お客さんに安さ以外で選ばれるお店になるにはどうしたら良いのだろう。東京で9月に改装した京成ストアは接客路線を強化することで順調な滑り出しを成功させた。野菜を顧客の要望に応じてカットしたり、総菜の調理場をガラス張りにして公開し、ライブ感とできたてを演出したりしている。
これまでとまったく違った接客をしようとすると、従業員にとっても負担が大きい。しかし、野菜のカットや調理は元々バックヤードで行っていた通常業務である。オーダーメイドにしたり、公開したりというわずかな+アルファがスムーズに導入できた理由のように思う。
「あらかじめ切ってある野菜」というのは、これまでもあった商品だ。しかし消費者としては少しでも新鮮なものを選びたいし、切断面が増えることで衛生面も気になる。自分が選んだものを切ってもらえるなら安心だし、店員とのコミュニケーションも生まれる。

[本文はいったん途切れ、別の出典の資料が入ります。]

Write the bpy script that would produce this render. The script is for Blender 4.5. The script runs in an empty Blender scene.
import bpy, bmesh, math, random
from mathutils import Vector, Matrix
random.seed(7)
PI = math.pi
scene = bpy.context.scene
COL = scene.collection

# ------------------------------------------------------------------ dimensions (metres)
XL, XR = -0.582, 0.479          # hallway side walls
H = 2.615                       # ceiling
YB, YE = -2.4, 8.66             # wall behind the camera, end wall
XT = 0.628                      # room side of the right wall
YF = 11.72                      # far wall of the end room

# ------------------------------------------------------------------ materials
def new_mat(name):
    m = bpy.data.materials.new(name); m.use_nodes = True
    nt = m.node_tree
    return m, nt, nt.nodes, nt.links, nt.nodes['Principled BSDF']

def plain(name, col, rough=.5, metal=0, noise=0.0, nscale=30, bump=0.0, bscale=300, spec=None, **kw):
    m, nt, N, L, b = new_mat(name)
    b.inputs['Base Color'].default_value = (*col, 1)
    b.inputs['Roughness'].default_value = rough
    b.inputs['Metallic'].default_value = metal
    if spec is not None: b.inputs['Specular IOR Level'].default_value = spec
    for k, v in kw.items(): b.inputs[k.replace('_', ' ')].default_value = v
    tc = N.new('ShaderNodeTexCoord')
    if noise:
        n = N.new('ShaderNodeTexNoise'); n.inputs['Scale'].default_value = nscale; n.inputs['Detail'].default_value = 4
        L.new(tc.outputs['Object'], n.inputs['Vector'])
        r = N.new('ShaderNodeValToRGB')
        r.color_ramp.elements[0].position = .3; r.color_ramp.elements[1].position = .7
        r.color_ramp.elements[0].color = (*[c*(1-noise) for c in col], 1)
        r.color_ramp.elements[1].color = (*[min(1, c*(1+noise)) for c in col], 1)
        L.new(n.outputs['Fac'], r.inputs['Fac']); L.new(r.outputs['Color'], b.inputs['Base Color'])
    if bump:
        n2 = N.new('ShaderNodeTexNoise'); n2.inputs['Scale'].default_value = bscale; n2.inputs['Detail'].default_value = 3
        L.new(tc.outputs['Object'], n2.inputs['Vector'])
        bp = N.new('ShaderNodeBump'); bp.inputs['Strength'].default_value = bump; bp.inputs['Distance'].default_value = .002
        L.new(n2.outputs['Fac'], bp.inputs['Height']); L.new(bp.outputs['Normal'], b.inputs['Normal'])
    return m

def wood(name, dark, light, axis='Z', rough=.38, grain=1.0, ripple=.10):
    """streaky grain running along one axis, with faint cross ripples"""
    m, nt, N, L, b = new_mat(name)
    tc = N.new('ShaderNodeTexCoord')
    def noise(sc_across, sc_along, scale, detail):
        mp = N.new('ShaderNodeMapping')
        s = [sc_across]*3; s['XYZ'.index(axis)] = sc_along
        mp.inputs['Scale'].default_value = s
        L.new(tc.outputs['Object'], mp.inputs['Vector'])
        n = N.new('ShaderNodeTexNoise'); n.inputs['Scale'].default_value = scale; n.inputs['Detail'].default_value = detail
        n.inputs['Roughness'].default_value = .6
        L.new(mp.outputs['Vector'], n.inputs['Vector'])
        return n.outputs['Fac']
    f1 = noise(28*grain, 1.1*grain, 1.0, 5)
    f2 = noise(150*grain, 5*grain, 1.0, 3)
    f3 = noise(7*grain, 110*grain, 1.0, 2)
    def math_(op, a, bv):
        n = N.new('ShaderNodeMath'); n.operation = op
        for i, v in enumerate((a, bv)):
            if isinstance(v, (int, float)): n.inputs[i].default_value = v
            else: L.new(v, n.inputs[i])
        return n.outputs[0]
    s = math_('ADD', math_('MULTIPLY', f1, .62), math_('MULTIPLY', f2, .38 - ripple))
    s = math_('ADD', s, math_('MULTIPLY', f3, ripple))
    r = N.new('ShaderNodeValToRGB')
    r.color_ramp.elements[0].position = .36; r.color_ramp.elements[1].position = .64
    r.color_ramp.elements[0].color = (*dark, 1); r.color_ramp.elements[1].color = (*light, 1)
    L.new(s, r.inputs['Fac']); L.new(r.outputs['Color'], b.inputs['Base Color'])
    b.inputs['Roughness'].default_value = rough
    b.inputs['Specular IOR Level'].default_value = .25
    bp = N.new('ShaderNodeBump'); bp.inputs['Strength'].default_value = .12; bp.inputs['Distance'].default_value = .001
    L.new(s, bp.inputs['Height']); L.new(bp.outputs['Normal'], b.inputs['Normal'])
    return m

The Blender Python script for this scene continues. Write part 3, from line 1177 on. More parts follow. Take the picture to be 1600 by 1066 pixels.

また京成ストアでは改装にあわせて従業員の制服も一新した。店舗にあわせた高級感のあるもので、店内が1つのチームとして一体化する効果もあるという。確かに制服には、オンとオフを切り替えるスイッチの役割もある。改装前は恥ずかしがっていた消費者への声がけも徐々に積極性が増すようになってきたそうだ。
どこのスーパーでも価格を抑える努力は当然している。地域の中で大して値段が変わらないのに、「1円でも安い」という理由で選ばれる店になってしまうと結局は自分を追い込んでしまうだろう。しかし、あそこのスーパーに行くと気分が良い、サービスが良い、スタッフが親切、という理由で選んでもらえたら…。
消費者にとって「安さ」は一瞬の喜び、「大事にされた」ことは記憶になる喜びだ。そしてこの大事されたという感覚は、ほんの些細な気遣いや思いやり、親切だったりする。親切、それは今すぐ、無料で、確実に導入できる販促方法だ。